Wednesday, March 2, 2011

Leaders followed, even into abyss

March 2, 2011
By A. Gaffar Peang-Meth
PACIFIC DAILY NEWS

My article last week on the Khmer-Thai border gunfight over the Preah Vihear temple ruins was posted on the Khmer blog KI Media. Expectedly, it brought out a wave of Greek philosopher Plato’s mythical Gyges ring wearers, with noisy anonymous comments that lashed out against the Thai “invaders.”

Unsurprisingly, some placed me on the side of the Khmers’ historical enemy, the Thai “thieves,” because I mentioned the 4.6 square kilometers around the temple as the disputed area. The Khmer wife of an American friend branded me in an e-mail as a “crocodile losing his way in the lake” — I am ungrateful to the land of my birth to side with the enemy.

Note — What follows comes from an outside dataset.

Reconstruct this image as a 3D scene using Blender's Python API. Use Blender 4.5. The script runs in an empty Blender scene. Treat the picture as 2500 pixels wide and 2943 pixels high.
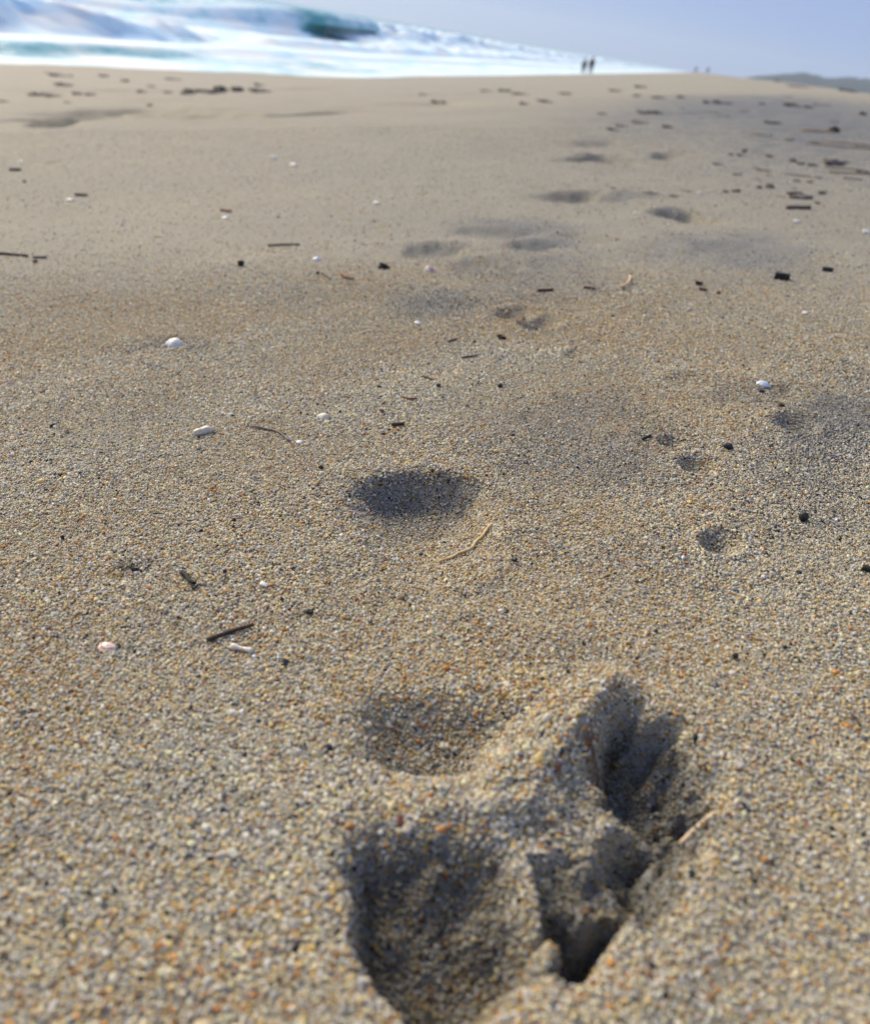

There’s no disputed area, my critics say, only Khmer land wanted by the Thais — the party line. Premier Hun Sen should be happy; he wants the conflict on the western border to distract the people from the more significant encroachment by the Vietnamese on the eastern flank.

Predisposition

As humans, we are generally predisposed to see things or other people in a certain way, positively or negatively, as our perceptions are affected by information, values, beliefs and experiences, direct and indirect. It’s a mental prejudgment. With it, we stereotype, generalize and oversimplify. A negative predisposition stigmatizes and discriminates.